▸ **Information shown**:
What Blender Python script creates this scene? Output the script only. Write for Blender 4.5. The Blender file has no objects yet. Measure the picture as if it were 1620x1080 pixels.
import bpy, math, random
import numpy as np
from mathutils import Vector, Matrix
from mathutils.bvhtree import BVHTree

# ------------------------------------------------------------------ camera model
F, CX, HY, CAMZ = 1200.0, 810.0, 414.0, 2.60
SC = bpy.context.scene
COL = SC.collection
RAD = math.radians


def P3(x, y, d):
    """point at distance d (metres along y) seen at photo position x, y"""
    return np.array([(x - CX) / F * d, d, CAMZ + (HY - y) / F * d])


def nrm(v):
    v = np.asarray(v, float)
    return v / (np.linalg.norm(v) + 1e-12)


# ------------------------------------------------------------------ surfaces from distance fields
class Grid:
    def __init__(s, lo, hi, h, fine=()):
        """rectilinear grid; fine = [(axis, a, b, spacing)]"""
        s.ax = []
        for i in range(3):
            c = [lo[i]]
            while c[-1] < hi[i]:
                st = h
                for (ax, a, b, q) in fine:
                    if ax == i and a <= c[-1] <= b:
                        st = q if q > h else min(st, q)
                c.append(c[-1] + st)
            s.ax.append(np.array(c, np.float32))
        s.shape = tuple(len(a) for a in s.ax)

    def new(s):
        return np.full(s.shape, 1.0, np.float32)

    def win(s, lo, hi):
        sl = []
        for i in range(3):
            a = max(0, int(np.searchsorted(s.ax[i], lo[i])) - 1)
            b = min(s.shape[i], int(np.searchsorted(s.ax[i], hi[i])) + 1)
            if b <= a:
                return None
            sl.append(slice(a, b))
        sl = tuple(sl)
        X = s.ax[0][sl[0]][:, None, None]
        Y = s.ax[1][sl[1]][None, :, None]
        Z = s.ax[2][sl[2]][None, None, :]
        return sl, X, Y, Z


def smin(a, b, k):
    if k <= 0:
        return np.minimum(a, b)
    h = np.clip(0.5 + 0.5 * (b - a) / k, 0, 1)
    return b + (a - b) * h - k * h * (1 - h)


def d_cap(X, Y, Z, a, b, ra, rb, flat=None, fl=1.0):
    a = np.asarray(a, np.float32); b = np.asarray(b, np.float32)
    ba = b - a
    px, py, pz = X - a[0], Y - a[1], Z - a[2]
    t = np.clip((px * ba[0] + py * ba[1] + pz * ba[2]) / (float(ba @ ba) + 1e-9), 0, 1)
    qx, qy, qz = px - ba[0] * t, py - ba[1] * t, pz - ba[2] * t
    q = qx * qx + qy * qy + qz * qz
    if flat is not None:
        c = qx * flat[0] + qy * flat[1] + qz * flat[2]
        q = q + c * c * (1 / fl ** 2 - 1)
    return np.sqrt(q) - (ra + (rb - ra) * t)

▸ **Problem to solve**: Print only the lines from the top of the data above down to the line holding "return np.full(s.shape, 1.0, np.float32)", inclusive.

▸ **Completed task**:
What Blender Python script creates this scene? Output the script only. Write for Blender 4.5. The Blender file has no objects yet. Measure the picture as if it were 1620x1080 pixels.
import bpy, math, random
import numpy as np
from mathutils import Vector, Matrix
from mathutils.bvhtree import BVHTree

# ------------------------------------------------------------------ camera model
F, CX, HY, CAMZ = 1200.0, 810.0, 414.0, 2.60
SC = bpy.context.scene
COL = SC.collection
RAD = math.radians


def P3(x, y, d):
    """point at distance d (metres along y) seen at photo position x, y"""
    return np.array([(x - CX) / F * d, d, CAMZ + (HY - y) / F * d])


def nrm(v):
    v = np.asarray(v, float)
    return v / (np.linalg.norm(v) + 1e-12)


# ------------------------------------------------------------------ surfaces from distance fields
class Grid:
    def __init__(s, lo, hi, h, fine=()):
        """rectilinear grid; fine = [(axis, a, b, spacing)]"""
        s.ax = []
        for i in range(3):
            c = [lo[i]]
            while c[-1] < hi[i]:
                st = h
                for (ax, a, b, q) in fine:
                    if ax == i and a <= c[-1] <= b:
                        st = q if q > h else min(st, q)
                c.append(c[-1] + st)
            s.ax.append(np.array(c, np.float32))
        s.shape = tuple(len(a) for a in s.ax)

    def new(s):
        return np.full(s.shape, 1.0, np.float32)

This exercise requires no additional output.